Usulan Indonesia agar tempe memiliki standar yang diatur dalam Codex atau Codex Alimentarius Commission (CAC) diterima oleh dunia internasional. Codex merupakan wadah bersama antara lembaga pangan dunia (FAO) dan lembaga kesehatan dunia (WHO).
"Sekarang Indonesia itu menjadi drafter untuk penyusunan standar tempe. Mengapa ini penting, karena kita sukses di standard mengenai mie instan," kata Kepala Badan Standarisasi Nasional (BSN) Bambang Setiadi di hotel Borobudur, Jakarta, Selasa (20/3/2012)
Menurutnya sebagai makanan asli Indonesia dan paling banyak dikonsumsi oleh masyarakat dalam negeri sebanyak 24 juta ton per tahun maka tidak mungkin standar tersebut oleh negara lain. Selain itu, diharapkan dengan adanya standar internasional, maka tempe sangat berpeluang besar mendunia seperti kasus mie instan.
"Ahli-ahli kita membuat SNI-nya, nah SNI nya sudah dibikin disetujui dulu di Asia Pasifik. Indonesia mau membuat standar mengenai tempe secara Internasional, regional dulu lah. setuju nggak? mereka bilang oke, setuju. Terus dibawa ke Jenewa di pertemuan Codex, di pertemuan itu kita ngomong kalau kita mau bikin standar tempe. Disetujui," katanya.

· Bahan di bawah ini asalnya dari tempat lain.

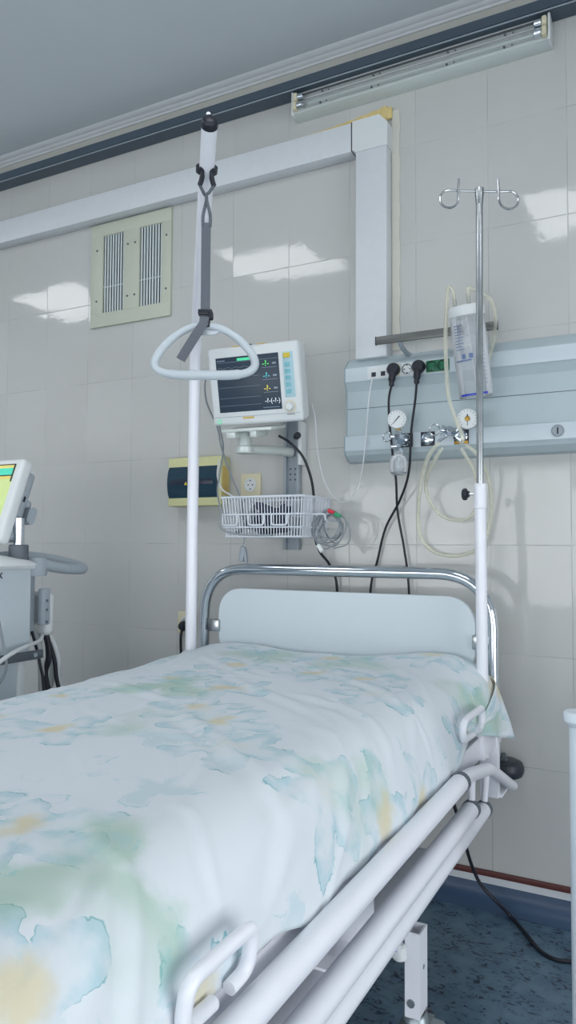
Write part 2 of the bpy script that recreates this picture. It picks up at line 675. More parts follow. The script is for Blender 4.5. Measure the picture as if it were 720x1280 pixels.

Salah satu poin-poin penting dalam standar tempe adalah mengenai standar kualitas, daya tahan dan kandungan tempe. Dari sisi komersial, pasar tempe di dunia internasional juga sangat menjanjikan karena semakin banyaknya orang-orang vegetarian di dunia.

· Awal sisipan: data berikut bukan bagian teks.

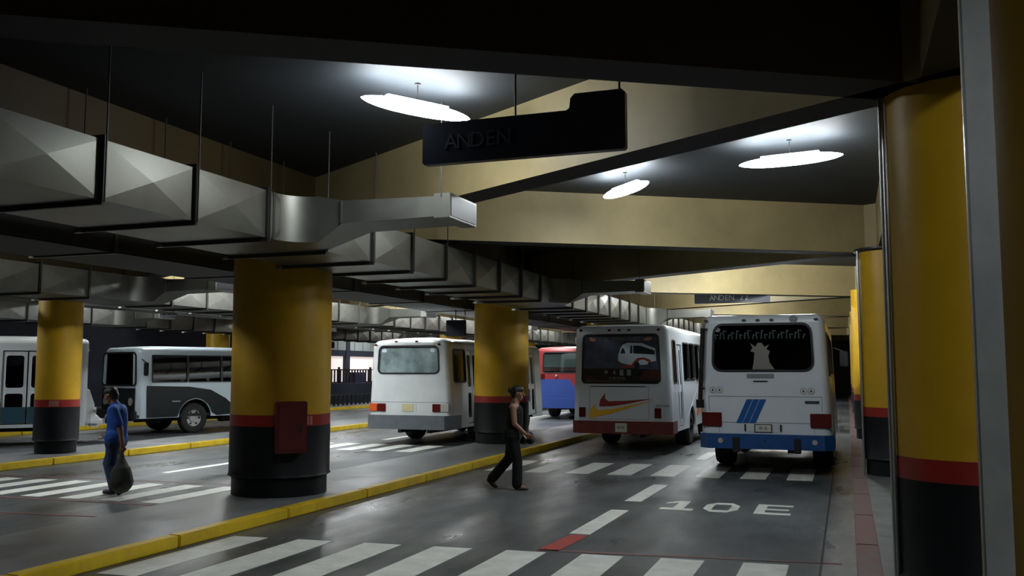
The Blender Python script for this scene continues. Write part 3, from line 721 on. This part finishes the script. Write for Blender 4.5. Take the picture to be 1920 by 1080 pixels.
MB().tube((.52, -.015, 2.745), (.52, .0, 2.745), .07, seg=20).build('round_badge', M['dgrey'], t)
# letters and painted emblem on dark glass
b = bmesh.new()
for k in range(22):
    xx = -.84 + k * .072; hh = .05 + .035 * ((k * 7) % 3); sl = .015 if k % 2 else -.012
    addmesh(b, panel_mesh([[(xx, 2.40), (xx + .02, 2.40), (xx + .02 + sl, 2.42 + hh), (xx + .055, 2.41 + hh), (xx + .055, 2.43 + hh), (xx + sl, 2.44 + hh)]], .003), REAR)
me = bpy.data.meshes.new('window_lettering'); b.to_mesh(me); b.free(); o = link('window_lettering', me, M['dteal'], t); o.location = (0, .012, 0)
fg = [[(-.20, 1.86), (.18, 1.86), (.10, 1.98), (.08, 2.10), (.11, 2.18), (.05, 2.22), (.10, 2.30), (.02, 2.26), (-.03, 2.33), (-.10, 2.33), (-.14, 2.26), (-.23, 2.33), (-.19, 2.24), (-.23, 2.18), (-.16, 2.16), (-.17, 2.02)]]
o = decal(t, 'window_emblem', fg, 'ghost', .010)
decal(t, 'window_emblem_folds', [[(-.12, 1.88), (-.09, 1.88), (-.07, 2.18), (-.09, 2.18)], [(0, 1.88), (.03, 1.88), (.0, 2.16), (-.02, 2.16)]], 'dgrey', .007)
decal(t, 'round_sticker', [[(-.80 + .05 * math.cos(R(a)), 2.57 + .04 * math.sin(R(a))) for a in range(0, 360, 20)]], 'dgrey', .010)
ex = MB().tube((-1.12, -.08, 1.26), (-1.05, -.08, 2.60), .042, seg=14).tube((-1.12, -.08, 1.17), (-1.12, -.08, 1.32), .075, seg=14); ex.build('exhaust_stack', M['stack'], t, True)
MB().box(-1.07, -.98, -.06, .02, 2.56, 2.60).box(-1.12, -1.04, -.06, .02, 1.5, 1.53).build('stack_bracket', M['black'], t)
mirror(t, 1.32, 7.3, 2.15)

# --- plain white bus (second aisle)
t = thing('bus', 'plain off-white bus with a clear rear window and dark grey bumper', 'bus', (-10.16, 20.5, 0), 0)
WN = [(.25, 1.0, 1.55, 2.35, .06), (2.0, 2.8, 1.55, 2.35, .06), (2.9, 3.7, 1.55, 2.35, .06), (3.8, 4.6, 1.55, 2.35, .06), (4.7, 5.4, 1.55, 2.35, .06)]
bo, wp = make_bus(t, 2.28, 7.2, 2.68, .42, 'wgrey', (-.90, .84, 1.77, 2.43), .12, WN, [(1.1, 1.85, 2.35), (5.7, 6.5, 2.35)], (2.3, 5.6), taper=.10, glassm='clear', rearglass='light_baked', frontglass='clear', frontwin=(-.95, .95, 1.25, 2.3), crown=.14, rad=.42, seats=6)
bumper(t, 2.28, .40, .74, 'bumperg')
for x in (-.85, -.42, .02, .45): MB().box(x, x + .40, .30, .42, 1.0, 1.98, .05).build('fill_seat', M['blind'], t)  # pale seats, curtains and partition added to brighten the rear window view
MB().box(-.93, -.88, .3, 2.0, 1.3, 2.36).build('fill_curtain', M['blind'], t); MB().box(.84, .89, .3, 1.0, 1.3, 2.36).build('fill_curtain', M['blind'], t)
MB().box(-.30, .30, .95, .99, 1.9, 2.36, .01).build('headliner_panel', M['wbright'], t)
MB().box(.32, .82, 1.3, 1.34, 1.5, 2.36, .01).build('fill_partition', M['blind'], t)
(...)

"Orang yang menganut vegetarian itu ada setengah miliar orang, 350 juta itu ada di India. Itu prospek pasar kita, di Jepang itu sudah ada industrinya, di Amerika ada, Belanda ada di Jerman," katanya.
Usulan Indonesia soal standar tempe disampaikan perwakilan Indonesia dalam forum sidang Codex Komite Asia yang berlangsung di Bali dari tanggal 22-26 November 2010.